• [Challenge] Scan the records below for lines with the word "Blender", then state how many you find and nothing else.

• [Information shown]

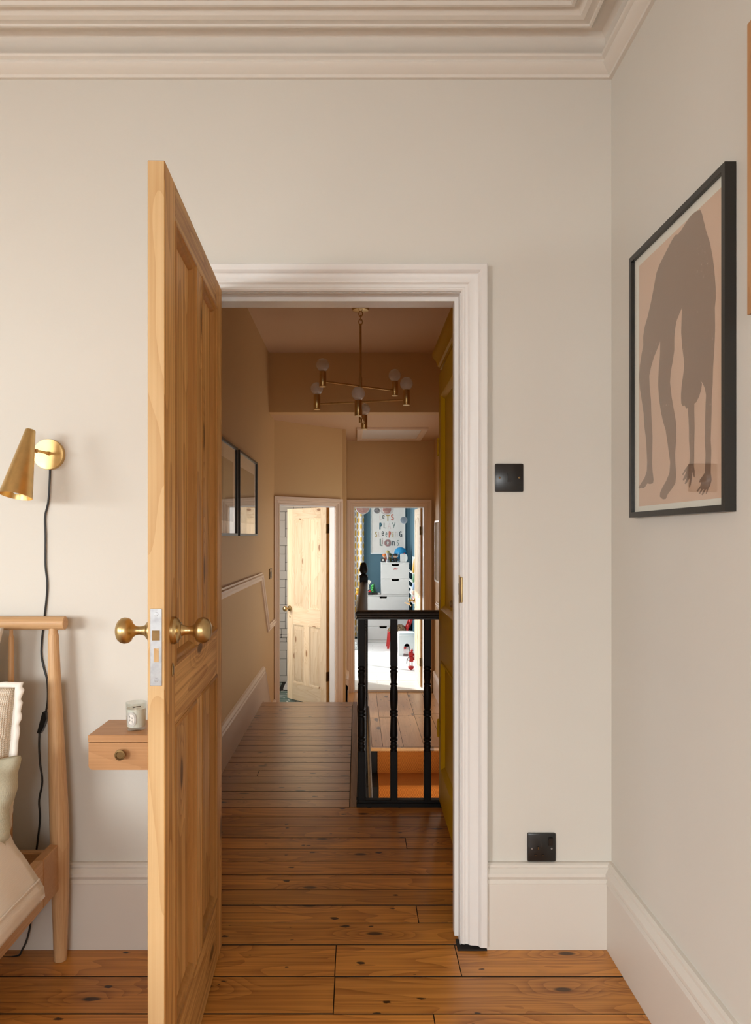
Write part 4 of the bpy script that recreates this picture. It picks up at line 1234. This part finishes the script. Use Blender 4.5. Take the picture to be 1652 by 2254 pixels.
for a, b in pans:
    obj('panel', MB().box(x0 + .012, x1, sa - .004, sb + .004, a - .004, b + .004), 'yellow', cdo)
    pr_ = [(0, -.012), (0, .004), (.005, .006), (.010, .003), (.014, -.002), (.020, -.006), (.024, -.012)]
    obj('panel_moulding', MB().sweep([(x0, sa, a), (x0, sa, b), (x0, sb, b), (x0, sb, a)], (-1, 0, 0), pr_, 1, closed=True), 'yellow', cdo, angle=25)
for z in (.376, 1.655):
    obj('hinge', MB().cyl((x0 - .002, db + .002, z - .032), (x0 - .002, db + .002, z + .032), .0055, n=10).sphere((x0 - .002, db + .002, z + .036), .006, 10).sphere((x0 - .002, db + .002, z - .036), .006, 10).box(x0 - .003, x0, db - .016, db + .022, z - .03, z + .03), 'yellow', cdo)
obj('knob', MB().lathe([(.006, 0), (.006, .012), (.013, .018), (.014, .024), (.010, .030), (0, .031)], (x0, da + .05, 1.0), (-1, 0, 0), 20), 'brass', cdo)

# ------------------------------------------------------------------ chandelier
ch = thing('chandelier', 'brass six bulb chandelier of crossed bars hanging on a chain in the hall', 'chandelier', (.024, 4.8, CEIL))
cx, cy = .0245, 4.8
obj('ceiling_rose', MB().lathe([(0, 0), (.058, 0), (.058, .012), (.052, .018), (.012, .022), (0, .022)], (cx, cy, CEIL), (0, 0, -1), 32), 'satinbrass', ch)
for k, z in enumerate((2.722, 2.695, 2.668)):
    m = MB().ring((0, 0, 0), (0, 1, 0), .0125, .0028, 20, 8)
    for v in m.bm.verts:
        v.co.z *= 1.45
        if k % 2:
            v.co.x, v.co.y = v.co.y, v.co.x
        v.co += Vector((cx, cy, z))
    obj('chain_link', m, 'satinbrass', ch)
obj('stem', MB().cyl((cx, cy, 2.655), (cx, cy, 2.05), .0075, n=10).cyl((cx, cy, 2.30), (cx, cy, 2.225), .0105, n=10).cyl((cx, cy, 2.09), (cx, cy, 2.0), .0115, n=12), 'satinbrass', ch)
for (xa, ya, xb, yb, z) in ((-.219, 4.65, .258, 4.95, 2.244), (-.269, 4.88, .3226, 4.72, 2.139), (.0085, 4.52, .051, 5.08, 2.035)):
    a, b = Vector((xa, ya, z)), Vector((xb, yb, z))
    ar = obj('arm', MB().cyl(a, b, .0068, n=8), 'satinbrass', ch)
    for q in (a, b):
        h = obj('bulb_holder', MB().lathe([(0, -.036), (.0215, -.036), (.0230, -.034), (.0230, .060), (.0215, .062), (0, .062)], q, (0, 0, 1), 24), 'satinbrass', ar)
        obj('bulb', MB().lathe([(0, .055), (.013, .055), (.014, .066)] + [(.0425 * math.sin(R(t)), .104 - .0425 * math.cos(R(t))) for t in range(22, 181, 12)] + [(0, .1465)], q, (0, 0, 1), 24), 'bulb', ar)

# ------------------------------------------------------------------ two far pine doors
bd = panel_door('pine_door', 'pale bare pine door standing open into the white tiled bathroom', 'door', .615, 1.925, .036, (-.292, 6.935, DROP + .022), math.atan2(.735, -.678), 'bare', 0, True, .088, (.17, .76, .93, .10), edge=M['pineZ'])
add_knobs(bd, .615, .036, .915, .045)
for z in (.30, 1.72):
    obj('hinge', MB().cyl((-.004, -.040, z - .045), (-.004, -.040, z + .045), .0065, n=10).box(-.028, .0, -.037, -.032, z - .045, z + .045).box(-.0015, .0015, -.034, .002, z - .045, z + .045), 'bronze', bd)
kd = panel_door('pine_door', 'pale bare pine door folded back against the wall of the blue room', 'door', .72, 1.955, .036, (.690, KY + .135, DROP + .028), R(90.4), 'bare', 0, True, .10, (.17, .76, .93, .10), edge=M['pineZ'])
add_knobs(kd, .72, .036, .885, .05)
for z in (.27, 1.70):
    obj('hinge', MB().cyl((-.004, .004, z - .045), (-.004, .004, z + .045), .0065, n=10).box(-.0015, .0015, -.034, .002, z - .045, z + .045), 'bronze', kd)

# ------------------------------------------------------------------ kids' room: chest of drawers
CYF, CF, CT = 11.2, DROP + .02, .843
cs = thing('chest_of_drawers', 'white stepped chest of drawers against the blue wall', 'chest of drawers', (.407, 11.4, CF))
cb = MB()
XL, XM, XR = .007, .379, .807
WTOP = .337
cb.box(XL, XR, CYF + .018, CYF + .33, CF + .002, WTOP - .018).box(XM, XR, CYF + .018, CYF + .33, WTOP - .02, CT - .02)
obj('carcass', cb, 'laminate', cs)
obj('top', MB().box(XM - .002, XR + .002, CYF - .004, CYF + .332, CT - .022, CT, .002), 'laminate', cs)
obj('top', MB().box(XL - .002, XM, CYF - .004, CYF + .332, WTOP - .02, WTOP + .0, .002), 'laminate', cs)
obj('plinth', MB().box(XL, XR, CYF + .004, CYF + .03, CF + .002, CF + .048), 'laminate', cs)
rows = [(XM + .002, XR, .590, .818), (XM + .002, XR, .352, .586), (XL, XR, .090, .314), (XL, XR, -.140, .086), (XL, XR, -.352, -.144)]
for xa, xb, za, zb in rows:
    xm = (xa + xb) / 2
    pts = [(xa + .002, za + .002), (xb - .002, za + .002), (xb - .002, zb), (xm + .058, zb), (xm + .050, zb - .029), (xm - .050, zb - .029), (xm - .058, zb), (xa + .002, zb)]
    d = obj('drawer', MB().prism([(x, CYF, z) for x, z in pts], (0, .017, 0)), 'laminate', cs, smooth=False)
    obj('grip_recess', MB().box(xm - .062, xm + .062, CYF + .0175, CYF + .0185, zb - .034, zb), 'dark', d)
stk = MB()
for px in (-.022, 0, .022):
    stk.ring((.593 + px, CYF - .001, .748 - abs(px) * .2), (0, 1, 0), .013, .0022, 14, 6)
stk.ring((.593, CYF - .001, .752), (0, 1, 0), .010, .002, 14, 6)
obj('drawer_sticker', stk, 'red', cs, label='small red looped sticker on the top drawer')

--

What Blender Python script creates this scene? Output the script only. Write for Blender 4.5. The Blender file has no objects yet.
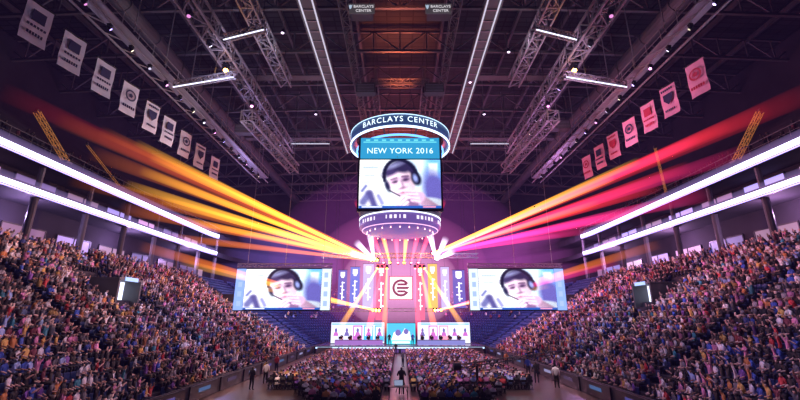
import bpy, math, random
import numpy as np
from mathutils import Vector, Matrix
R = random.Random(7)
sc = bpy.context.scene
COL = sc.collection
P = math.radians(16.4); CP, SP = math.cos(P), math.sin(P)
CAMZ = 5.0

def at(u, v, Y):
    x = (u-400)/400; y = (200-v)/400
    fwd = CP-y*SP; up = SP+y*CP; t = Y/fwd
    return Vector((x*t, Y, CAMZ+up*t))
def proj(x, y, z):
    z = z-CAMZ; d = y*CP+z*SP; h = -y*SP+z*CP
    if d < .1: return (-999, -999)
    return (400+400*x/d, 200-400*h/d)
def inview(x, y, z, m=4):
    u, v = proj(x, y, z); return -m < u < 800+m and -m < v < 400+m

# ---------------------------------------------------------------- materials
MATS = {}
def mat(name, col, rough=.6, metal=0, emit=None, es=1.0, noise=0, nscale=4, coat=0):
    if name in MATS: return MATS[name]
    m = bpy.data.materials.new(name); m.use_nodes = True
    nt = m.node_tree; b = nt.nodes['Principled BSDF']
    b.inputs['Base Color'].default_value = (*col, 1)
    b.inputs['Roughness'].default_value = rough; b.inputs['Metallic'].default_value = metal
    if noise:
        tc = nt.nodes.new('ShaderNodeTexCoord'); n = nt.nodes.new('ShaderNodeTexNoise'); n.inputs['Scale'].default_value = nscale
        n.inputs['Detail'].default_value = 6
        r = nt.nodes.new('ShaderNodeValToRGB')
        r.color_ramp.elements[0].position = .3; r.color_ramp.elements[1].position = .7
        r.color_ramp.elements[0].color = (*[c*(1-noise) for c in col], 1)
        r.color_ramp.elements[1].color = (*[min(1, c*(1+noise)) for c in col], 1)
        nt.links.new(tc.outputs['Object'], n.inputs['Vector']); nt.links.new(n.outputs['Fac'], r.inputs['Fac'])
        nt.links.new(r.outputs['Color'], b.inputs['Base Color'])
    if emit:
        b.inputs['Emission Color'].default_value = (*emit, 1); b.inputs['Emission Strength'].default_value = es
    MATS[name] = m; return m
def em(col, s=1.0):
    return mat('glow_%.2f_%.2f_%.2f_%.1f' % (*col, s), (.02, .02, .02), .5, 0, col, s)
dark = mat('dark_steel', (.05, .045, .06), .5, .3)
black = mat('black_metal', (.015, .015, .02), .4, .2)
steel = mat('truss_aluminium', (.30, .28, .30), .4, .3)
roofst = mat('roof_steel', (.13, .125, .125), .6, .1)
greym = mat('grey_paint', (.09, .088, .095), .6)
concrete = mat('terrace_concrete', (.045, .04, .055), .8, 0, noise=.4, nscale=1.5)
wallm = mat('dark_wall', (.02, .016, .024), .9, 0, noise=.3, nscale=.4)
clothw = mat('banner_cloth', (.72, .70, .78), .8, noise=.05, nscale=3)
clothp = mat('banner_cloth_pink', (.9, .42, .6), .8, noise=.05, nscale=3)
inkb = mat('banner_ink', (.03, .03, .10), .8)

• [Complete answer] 2